Purchased as a legal three-unit building for $7.3 million in early 2014 and then gutted, merged, expanded and “restored,” 2476 Broadway returned to the market listed as a “Stately Pacific Heights Compound” for $22 million this past May.
Reduced to $19.5 million in August, the property was in contract at the end of October. And yesterday, the sale of the 9,578-square-foot home, per its most recent listing, closed escrow with a contract price of $18.1 million or roughly $1,794 per square foot versus $1,854 per square foot for the home next door.
And at $18.1 million, 2476 Broadway is the second most expensive San Francisco home to have traded hands this year, behind the $21.8 million sale of 2250 Vallejo, with a little under a month to go.
I’m wrong again!

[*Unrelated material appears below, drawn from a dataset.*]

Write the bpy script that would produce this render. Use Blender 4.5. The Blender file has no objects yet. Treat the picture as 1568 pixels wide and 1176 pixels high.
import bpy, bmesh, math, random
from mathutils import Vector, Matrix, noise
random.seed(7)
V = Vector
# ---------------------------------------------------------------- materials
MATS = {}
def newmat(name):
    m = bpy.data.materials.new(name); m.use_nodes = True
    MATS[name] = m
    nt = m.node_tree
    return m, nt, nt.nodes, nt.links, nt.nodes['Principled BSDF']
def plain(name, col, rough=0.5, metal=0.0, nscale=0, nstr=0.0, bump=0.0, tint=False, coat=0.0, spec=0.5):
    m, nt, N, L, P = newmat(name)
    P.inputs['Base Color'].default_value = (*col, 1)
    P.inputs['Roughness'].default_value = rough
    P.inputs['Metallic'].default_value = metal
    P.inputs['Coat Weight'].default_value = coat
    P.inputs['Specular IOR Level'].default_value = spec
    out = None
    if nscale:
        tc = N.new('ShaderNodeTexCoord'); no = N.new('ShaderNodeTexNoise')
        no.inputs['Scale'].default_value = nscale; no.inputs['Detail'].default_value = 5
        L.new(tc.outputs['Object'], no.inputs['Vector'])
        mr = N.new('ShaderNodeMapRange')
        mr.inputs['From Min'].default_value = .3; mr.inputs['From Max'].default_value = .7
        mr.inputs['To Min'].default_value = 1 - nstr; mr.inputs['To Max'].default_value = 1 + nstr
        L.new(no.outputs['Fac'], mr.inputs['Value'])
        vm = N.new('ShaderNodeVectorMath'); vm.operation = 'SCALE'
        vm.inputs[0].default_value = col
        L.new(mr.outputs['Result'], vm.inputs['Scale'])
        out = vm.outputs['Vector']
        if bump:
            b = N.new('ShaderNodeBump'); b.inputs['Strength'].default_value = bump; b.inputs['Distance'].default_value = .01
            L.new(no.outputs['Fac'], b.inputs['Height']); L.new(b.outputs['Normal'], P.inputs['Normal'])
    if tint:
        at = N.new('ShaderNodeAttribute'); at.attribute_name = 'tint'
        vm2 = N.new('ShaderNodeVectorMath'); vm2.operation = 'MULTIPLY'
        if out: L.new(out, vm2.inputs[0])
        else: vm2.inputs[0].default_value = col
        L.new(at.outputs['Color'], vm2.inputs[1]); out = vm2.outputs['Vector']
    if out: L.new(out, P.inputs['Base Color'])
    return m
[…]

Seven months ago I thought this would trade at $14mm. I said it was a luxury value trap, that no one pay for it near the ask. And here it is at $1,794 psf. It’s like there’s still a bid to San Francisco real estate…
Would someone please explain the difference between a house and a “compound”? This looks like a normal big PacHts house that has been gutted of all interior architectural integrity, and turned into something like a middling modern hotel, with views. Are there other “compounds” in PacHts? How can you tell it is one?
Apparently you haven’t noticed that real estate agents use silly words sometimes
like “completes this floor” ?
Reminds me of 2542 Fillmore in terms of real estate agent fee generation potential.
The curb appeal of this place is completely ruined by the giant mess of power lines and pole directly outside the front door. It looks horrid.
So the developer paid 7M(?) – I’d estimate construction was around 6M – add 1M for RE fees, financing, permits so 14M all in. Clearing a cool 4M is not the 8M they wanted based on initial asking but not bad in a very soft market. It seems it’s hard to lose developing a view home in prime Pac heights esp since they produced a very unimpressive final product.